В начале 90-х годов Астафьев утверждал, что народ, “еще способный к состраданию и любви к ближнему своему, – вечен, и одичание его не бесповоротно” (В. Астафьев. Предисловие к изданию книги “Затеси” в Китае), но в конце столетия в письме Гергелю пишет: “Погибает Россия, стремительно идет на убыль народ, растут смута и злоба в душах людей, несчастья отовсюду сваливаются, и, кажется, слова моего белорусского друга Василя Быкова “Я, Виктор, иногда радуюсь, что скоро умру” кажутся уже не такими дикими” (“Прощай, однако”…).
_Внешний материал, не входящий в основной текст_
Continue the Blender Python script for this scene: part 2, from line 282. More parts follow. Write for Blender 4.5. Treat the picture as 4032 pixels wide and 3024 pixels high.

Довольно противоречива, на первый взгляд, позиция Астафьева по отношению к родной стране. В конце 80-х писатель признается в своем сложном чувстве к ней: “Я ее уже, собственно, не люблю, скорее жалею как старую, неизлечимо больную немощную мать” (М. Заградка. Творчество Виктора Астафьева). Журналист Геннадий Вершинин получил в подарок от Астафьева книгу с надписью: “Тут на обложке моя Родина и я среди нее. Я ее люблю и счастлив, что доживаю свой век на родной стороне, о ней печалюсь, на нее сержусь, порою славлю, порой плююсь. Быть нам веки вечные вместе – и лучшей доли не пожелаю себе” (Г. Вершинин. В гости к Астафьеву).